__Exercise objective__
Quote the listing below in its entirety, omitting every image.

__Data section__
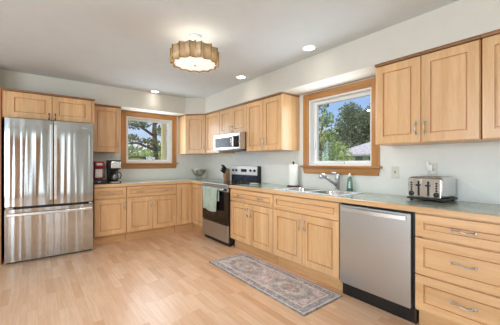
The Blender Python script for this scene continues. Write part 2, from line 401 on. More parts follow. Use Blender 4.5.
added_window('added_window_5', 1.6, 2.2, 'added wide window, unseen, around the fill light for the far cabinets', (-4.7, YN, .1), R(180))
dr = thing('added_door_1', 'added brown double door, unseen, for the refrigerator reflection', 'door', (-4.45, YN + .03, 0), 0); dr['kind'] = 'structure'  # added out of view so the refrigerator reflects brown
for x in (0, .68):
    MB().panel(x + .003, x + .677, 0.01, 2.05, [(0, -.0), (.12, 0), (.14, .01), (.16, .01)], -.03).build('door_leaf', fir, dr)
for x in (.62, .74): MB().sphere((x, .05, 1), .03).build('door_knob', nickel, dr)
df = MB(); df.box(-.1, 0, -.03, .01, 0, 2.15); df.box(1.36, 1.46, -.03, .01, 0, 2.15); df.box(0, 1.36, -.03, .01, 2.05, 2.15); df.build('door_frame', fir, dr)

# ------------------------------------------------------------------ outside
struct(MB().box(-30, 60, -40, 60, -1.3, -1.2).build('ground', grass), 'lawn outside the windows', 'ground')
def tree(name, label, loc, trunk_h, blobs, leaf, n, size, group='trees outside the windows', cat='tree', limbs=(), seed=1, rt=.16):
    rnd = random.Random(seed); t = thing(name, label, cat, loc, 0, group)
    b = MB()
    if trunk_h: b.tube([(0, 0, 0), (.06, .02, trunk_h * .35), (-.04, .05, trunk_h * .7), (.02, 0, trunk_h)], [rt, rt * .85, rt * .7, rt * .45])
    for l in limbs: b.tube(l, [rt * .5 * (1 - .7 * i / (len(l) - 1)) for i in range(len(l))], 7)
    if trunk_h: b.build('trunk', bark, t)
    V, F = [], []; tot = sum(r[0] * r[1] * r[2] for _, r in blobs) ** .9
    for c, r in blobs:
        for _ in range(int(n * (r[0] * r[1] * r[2]) / sum(q[0] * q[1] * q[2] for _, q in blobs)) + 40):
            d = Vector((rnd.gauss(0, 1), rnd.gauss(0, 1), rnd.gauss(0, 1))).normalized() * (rnd.random() ** .45)
            p = Vector(c) + Vector((d.x * r[0], d.y * r[1], d.z * r[2]))
            u = Vector((rnd.gauss(0, 1), rnd.gauss(0, 1), rnd.gauss(0, 1))).normalized(); w = u.orthogonal().normalized()
            w = (Matrix.Rotation(rnd.random() * 6.28, 3, u) @ w); s = size * rnd.uniform(.6, 1.3); q = u.cross(w)
            i = len(V); V += [p - w * s, p + q * s * .5, p + w * s, p - q * s * .5]; F.append((i, i + 1, i + 2, i + 3))
    MB().faces(V, F).build('foliage', leaf, t)
    return t

# window 2 view (towards +x)
tree('tree', 'loose light green tree at the left side of the sink window', (9.0, 3.85, -1.2), 4.4, [((0, .1, 3.6), (.7, .5, .5)), ((.1, -.2, 4.7), (.5, .42, .45)), ((.2, .25, 5.5), (.5, .42, .5)), ((0, -.35, 5.9), (.45, .3, .25)), ((0, .4, 4.5), (.6, .4, .6)), ((0, -.5, 3.9), (.5, .35, .3)), ((0, .2, 2.6), (.8, .6, .6))], leaf_mid, 1250, .095, seed=3, rt=.08)
tree('tree', 'big dark round tree behind the grey roofed house', (24, 11.2, -1.2), 6.4, [((0, 0, 6.4), (2, 1.9, 2.0)), ((0, -1.6, 6.0), (2, 1.5, 1.9)), ((0, 1.5, 5.3), (1.8, 1.2, 1.6)), ((0, .3, 7.9), (1.4, 1.2, 1.1)), ((0, -2.6, 6.8), (1.8, 1.3, 1.8)), ((0, 0, 4.1), (2.2, 2.6, 1.4)), ((0, -4.2, 6.2), (2, 1.6, 2.0)), ((0, -3, 4), (2, 2, 1.5))], leaf_dark, 12000, .165, seed=4, rt=.3)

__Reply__
The Blender Python script for this scene continues. Write part 2, from line 401 on. More parts follow. Use Blender 4.5.
added_window('added_window_5', 1.6, 2.2, 'added wide window, unseen, around the fill light for the far cabinets', (-4.7, YN, .1), R(180))
dr = thing('added_door_1', 'added brown double door, unseen, for the refrigerator reflection', 'door', (-4.45, YN + .03, 0), 0); dr['kind'] = 'structure'  # added out of view so the refrigerator reflects brown
for x in (0, .68):
    MB().panel(x + .003, x + .677, 0.01, 2.05, [(0, -.0), (.12, 0), (.14, .01), (.16, .01)], -.03).build('door_leaf', fir, dr)
for x in (.62, .74): MB().sphere((x, .05, 1), .03).build('door_knob', nickel, dr)
df = MB(); df.box(-.1, 0, -.03, .01, 0, 2.15); df.box(1.36, 1.46, -.03, .01, 0, 2.15); df.box(0, 1.36, -.03, .01, 2.05, 2.15); df.build('door_frame', fir, dr)

# ------------------------------------------------------------------ outside
struct(MB().box(-30, 60, -40, 60, -1.3, -1.2).build('ground', grass), 'lawn outside the windows', 'ground')
def tree(name, label, loc, trunk_h, blobs, leaf, n, size, group='trees outside the windows', cat='tree', limbs=(), seed=1, rt=.16):
    rnd = random.Random(seed); t = thing(name, label, cat, loc, 0, group)
    b = MB()
    if trunk_h: b.tube([(0, 0, 0), (.06, .02, trunk_h * .35), (-.04, .05, trunk_h * .7), (.02, 0, trunk_h)], [rt, rt * .85, rt * .7, rt * .45])
    for l in limbs: b.tube(l, [rt * .5 * (1 - .7 * i / (len(l) - 1)) for i in range(len(l))], 7)
    if trunk_h: b.build('trunk', bark, t)
    V, F = [], []; tot = sum(r[0] * r[1] * r[2] for _, r in blobs) ** .9
    for c, r in blobs:
        for _ in range(int(n * (r[0] * r[1] * r[2]) / sum(q[0] * q[1] * q[2] for _, q in blobs)) + 40):
            d = Vector((rnd.gauss(0, 1), rnd.gauss(0, 1), rnd.gauss(0, 1))).normalized() * (rnd.random() ** .45)
            p = Vector(c) + Vector((d.x * r[0], d.y * r[1], d.z * r[2]))
            u = Vector((rnd.gauss(0, 1), rnd.gauss(0, 1), rnd.gauss(0, 1))).normalized(); w = u.orthogonal().normalized()
            w = (Matrix.Rotation(rnd.random() * 6.28, 3, u) @ w); s = size * rnd.uniform(.6, 1.3); q = u.cross(w)
            i = len(V); V += [p - w * s, p + q * s * .5, p + w * s, p - q * s * .5]; F.append((i, i + 1, i + 2, i + 3))
    MB().faces(V, F).build('foliage', leaf, t)
    return t

# window 2 view (towards +x)
tree('tree', 'loose light green tree at the left side of the sink window', (9.0, 3.85, -1.2), 4.4, [((0, .1, 3.6), (.7, .5, .5)), ((.1, -.2, 4.7), (.5, .42, .45)), ((.2, .25, 5.5), (.5, .42, .5)), ((0, -.35, 5.9), (.45, .3, .25)), ((0, .4, 4.5), (.6, .4, .6)), ((0, -.5, 3.9), (.5, .35, .3)), ((0, .2, 2.6), (.8, .6, .6))], leaf_mid, 1250, .095, seed=3, rt=.08)
tree('tree', 'big dark round tree behind the grey roofed house', (24, 11.2, -1.2), 6.4, [((0, 0, 6.4), (2, 1.9, 2.0)), ((0, -1.6, 6.0), (2, 1.5, 1.9)), ((0, 1.5, 5.3), (1.8, 1.2, 1.6)), ((0, .3, 7.9), (1.4, 1.2, 1.1)), ((0, -2.6, 6.8), (1.8, 1.3, 1.8)), ((0, 0, 4.1), (2.2, 2.6, 1.4)), ((0, -4.2, 6.2), (2, 1.6, 2.0)), ((0, -3, 4), (2, 2, 1.5))], leaf_dark, 12000, .165, seed=4, rt=.3)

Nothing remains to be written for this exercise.